What Doesn’t: The Lawnmower Man was released in 1992 and it is very much a product of its time, especially in its regard for technology. In some respects that is part of its charm but the movie is also anachronistic. This is a frequent problem for movies in which the story is based around computer hardware and many movies that were released around the same time as The Lawnmower Man, such as The Net, Disclosure, Strange Days, and Brainscan, have a stunted dramatic impact because contemporary audiences have moved beyond the movie or the filmmakers’ predictions of the future were off the mark. Despite its datedness, The Lawnmower Man has aged a bit better than some of these other pictures partly because of the creativity of its imagery but also because the central premise remains a compelling one. The Lawnmower Man is far more dated by some of the filmmaking styles of the early 1990s, such as the use of choppy slow motion and the use of lighting and camera schemes that look televisual instead of cinematic. The picture is further hurt by its unsteady grip on logic and narrative. Jobe makes great leaps in his development but his corruption is not as convincingly mapped out and when the movie gets to its climax it gets absurd with sequences that don’t make any kind of sense. As a matter of trivia, The Lawnmower Man was initially announced and marketed as an adaptation of a short story by Stephen King. The horror author did indeed write a short story with that title but this film had little or nothing to do with it and King successfully sued to have his name taken off the picture.

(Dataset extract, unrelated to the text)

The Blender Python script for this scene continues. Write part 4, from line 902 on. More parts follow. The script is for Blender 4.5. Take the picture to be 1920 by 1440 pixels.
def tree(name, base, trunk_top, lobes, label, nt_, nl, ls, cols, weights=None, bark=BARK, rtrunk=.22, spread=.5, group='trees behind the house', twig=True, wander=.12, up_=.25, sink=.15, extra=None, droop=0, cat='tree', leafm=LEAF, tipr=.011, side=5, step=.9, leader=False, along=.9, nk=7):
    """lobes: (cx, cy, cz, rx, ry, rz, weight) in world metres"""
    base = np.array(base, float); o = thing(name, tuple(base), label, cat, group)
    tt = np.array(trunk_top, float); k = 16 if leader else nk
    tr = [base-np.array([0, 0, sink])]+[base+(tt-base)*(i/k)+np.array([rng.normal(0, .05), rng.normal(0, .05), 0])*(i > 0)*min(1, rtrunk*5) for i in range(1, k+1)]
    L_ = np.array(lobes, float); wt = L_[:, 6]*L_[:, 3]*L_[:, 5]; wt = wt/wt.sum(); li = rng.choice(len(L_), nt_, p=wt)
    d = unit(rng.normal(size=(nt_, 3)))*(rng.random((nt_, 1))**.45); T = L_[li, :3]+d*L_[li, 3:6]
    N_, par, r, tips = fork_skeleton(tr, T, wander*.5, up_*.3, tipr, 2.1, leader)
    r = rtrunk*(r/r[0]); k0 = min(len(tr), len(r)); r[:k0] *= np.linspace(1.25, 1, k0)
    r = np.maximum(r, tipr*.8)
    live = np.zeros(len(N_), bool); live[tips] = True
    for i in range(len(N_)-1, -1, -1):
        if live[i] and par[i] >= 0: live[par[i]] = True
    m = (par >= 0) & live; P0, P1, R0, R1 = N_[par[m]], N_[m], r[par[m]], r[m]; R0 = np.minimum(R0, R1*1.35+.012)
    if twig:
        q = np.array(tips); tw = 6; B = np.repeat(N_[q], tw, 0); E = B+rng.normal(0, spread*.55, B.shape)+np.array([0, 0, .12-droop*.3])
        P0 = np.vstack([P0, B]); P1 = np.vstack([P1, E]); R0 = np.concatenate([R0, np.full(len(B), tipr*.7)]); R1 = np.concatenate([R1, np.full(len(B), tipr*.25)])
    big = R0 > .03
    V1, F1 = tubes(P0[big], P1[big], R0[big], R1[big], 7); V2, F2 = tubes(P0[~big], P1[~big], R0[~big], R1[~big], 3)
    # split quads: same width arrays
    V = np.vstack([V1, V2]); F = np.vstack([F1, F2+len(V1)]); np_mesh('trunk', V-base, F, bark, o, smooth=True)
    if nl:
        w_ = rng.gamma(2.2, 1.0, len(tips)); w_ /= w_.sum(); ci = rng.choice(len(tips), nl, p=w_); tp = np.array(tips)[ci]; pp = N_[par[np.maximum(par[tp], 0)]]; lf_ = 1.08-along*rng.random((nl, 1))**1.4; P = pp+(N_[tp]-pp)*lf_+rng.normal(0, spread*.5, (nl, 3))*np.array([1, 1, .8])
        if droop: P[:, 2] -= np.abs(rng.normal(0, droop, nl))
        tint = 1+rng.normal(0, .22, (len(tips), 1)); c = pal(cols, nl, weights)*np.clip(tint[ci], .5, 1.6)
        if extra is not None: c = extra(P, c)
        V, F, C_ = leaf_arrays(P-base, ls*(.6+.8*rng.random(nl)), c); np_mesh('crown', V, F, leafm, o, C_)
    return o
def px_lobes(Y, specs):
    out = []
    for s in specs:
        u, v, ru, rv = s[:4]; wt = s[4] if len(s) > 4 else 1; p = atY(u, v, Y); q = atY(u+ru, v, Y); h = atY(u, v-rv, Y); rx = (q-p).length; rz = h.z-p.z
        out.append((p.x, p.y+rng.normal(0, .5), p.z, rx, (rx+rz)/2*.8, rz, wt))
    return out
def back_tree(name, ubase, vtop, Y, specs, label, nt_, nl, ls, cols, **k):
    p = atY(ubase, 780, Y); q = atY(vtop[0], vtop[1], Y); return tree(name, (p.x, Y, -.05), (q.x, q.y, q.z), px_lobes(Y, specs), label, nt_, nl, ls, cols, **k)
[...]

The irony is that several story elements of The Lawnmower Man recall Firestarter, another Stephen King adaptation that had been released almost a decade earlier.

DVD extras: When The Lawnmower Man was released on the VHS and laserdisc formats it was available in two versions: the 107 minute theatrical cut and the 140 minute director’s cut. Only the theatrical cut is available on DVD in the North American market. The Region 1 DVD of The Lawmmower Man is available in multiple runs. One version is packaged with The Lawnmower Man 2: Beyond Cyberspace and has no special features. The New Line Platinum Edition DVD includes deleted scenes, interviews, and image galleries.

Bottom Line: The Lawnmower Man is not a great movie but it is entertaining and it is a very interesting curio of early 1990s digital filmmaking. The filmmakers achieved several technical breakthroughs that make this show historically important and its influence can be seen in later movies like The Matrix and Transcendence. But the digital scenes of The Lawnmower Man also demonstrate the as-yet unrealized possibilities of digital cinema to create impressionistic images that truly create a new reality.